Helping Technical Experts Become Leaders
It was a cold cloudy spring day in Boston. Still adjusting from Pacific to Eastern time, groggy and somewhat disoriented, I had arrived long before my 8am presentation at the annual meeting of the Society of Industrial-Organizational Psychology*.
In the IGNITE format each of our five presenters was given exactly five minutes and 20 automatically advancing PowerPoint slides to make their case. My colleagues and I (Joanie Connell, Bill Berman, Bernardo Ferdman, and Vladimir Baranov)—all well-experienced professionals with years of successful presentations and consulting behind them—had spent unusually large amounts of time preparing our slides and practicing our talks. At this stage of our careers, we don’t usually do that. But there was something fear-inducing about having slides advance outside of our control while trying to exactly fill 20 seconds per slide allowed. We did not want to screw it up.

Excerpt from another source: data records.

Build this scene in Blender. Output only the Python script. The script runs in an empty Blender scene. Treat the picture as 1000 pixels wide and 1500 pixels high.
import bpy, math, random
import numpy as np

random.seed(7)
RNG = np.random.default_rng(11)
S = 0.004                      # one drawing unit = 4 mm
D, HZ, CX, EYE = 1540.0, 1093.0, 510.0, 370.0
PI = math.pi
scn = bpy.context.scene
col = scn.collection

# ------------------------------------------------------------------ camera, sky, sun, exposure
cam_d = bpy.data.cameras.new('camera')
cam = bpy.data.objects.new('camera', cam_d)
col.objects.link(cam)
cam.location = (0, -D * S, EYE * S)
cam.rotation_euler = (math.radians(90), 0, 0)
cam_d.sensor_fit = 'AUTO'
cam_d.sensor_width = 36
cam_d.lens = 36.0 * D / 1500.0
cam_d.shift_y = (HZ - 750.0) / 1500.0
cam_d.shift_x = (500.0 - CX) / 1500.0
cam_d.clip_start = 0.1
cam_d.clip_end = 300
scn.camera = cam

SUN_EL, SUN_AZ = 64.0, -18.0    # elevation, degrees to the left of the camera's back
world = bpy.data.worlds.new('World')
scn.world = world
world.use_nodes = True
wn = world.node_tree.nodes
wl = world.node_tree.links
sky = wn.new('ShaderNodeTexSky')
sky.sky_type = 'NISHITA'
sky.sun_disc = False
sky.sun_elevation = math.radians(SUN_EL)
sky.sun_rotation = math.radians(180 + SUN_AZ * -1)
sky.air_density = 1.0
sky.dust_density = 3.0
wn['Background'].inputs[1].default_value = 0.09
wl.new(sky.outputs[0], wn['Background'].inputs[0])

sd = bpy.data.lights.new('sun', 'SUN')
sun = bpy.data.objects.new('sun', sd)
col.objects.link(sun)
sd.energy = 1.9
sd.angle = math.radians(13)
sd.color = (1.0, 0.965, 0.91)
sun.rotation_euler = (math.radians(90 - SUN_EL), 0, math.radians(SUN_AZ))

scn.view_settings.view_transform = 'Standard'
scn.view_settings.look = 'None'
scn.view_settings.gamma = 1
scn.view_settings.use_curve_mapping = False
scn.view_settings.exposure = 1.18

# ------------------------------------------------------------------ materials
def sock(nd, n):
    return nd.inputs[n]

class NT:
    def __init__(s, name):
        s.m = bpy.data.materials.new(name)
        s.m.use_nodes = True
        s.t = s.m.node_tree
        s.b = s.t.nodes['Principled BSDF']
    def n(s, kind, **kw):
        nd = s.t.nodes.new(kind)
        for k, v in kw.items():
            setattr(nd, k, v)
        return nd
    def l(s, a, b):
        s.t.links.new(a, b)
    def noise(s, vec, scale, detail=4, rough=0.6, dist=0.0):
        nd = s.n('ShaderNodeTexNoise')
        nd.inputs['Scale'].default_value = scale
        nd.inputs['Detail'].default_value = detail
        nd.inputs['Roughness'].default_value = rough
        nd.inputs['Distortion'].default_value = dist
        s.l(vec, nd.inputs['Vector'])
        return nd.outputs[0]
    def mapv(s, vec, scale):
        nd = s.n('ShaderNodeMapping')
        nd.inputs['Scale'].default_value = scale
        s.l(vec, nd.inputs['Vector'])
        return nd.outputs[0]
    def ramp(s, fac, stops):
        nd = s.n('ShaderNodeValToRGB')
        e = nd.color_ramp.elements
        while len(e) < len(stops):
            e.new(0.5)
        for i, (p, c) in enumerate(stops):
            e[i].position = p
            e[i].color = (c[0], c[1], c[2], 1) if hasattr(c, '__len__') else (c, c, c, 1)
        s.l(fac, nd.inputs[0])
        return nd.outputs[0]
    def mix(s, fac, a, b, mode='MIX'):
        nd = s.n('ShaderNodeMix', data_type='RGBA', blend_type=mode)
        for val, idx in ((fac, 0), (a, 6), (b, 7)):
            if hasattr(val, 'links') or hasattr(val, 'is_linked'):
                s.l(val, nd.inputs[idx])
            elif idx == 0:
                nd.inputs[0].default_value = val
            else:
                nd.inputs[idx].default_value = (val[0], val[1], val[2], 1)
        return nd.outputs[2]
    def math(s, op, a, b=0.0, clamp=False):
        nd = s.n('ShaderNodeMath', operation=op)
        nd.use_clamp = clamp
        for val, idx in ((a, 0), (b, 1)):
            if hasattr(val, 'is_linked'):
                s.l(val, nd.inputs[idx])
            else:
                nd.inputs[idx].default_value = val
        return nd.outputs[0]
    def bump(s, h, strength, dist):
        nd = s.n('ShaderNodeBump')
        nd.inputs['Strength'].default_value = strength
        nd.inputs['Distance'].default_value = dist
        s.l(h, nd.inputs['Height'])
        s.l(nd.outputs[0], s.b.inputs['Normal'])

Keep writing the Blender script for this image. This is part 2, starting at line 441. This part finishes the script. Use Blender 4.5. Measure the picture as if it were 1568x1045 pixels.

As the room filled up, so did our anxiety. Between those watching on their apps and those in the room there would be several hundred people in attendance. Even more would see the video on YouTube where it was soon posted.
Dr. Joanie Connell, the session’s chair and an expert in coaching technical people on leadership issues, did the intros and then I pressed the advance slide button and off went my slides. My talk was intended to lay out some of the interest-ability-personality characteristics of many tech people that made it challenging for them to become effective leaders. I had precisely five minutes to summarize some major points that I had written about in a 582-page book on a related topic. There was no room for nuance in this kind of talk. I had to jump into major points for example, tech people’s interests often gravitate toward things and ideas rather than to people; neurodiversity and introversion were common among tech workers).
When I thought later about this experience, I realized we presenters were engaged in a process similar to what many technical people must address when they become leaders. It was disorienting, it necessitated learning new skills, and mistakes would inevitably be made.
Technical people—for sure they are not the only ones—are, for the most part, not natural supervisors or leaders. That’s also true of many psychologists, although we tend to enjoy working with people. The technical world often revolves around numbers and symbols and things. Many can visualize things and how they would look from different angles. It’s a great skill set, cognitively demanding and to a large degree, occurs a world of its own.
Every career has a core set of activities that account for much of the workday. Although tech people may work with other tech people in their day-to-day work, they usually aren’t responsible for others’ activities. Working alone is not unusual for this group. This tends to strengthen one’s own work (think coding or problem solving a wiring schemata), but usually don’t have to depend on their people or leadership skills.
When it comes to technical leadership, many technically gifted people avoid such roles. Others take them on because no one else is willing to do so or because that is the only way to make more money. For those not naturally gravitating to leadership roles coaching on the interpersonal aspects of the job can help.
Helping people who are in the new (to them) roles of being supervisors or managers is something we psychologists are often good at doing. Just like our presenters having to learn how to work under constraints that are new to them, tech leaders can benefit from help in navigating a new terrain with new expectations.
Lowman, R.L. (2023, April 21). The technical interest-ability-personality profile: Implications for leadership roles. In J. Connell, Chair, I/O Consulting to Technical Leaders, Teams, and Organizations: What, Why, & How? IGNITE session, annual meeting of the Society of Industrial-Organizational Psychology, Boston.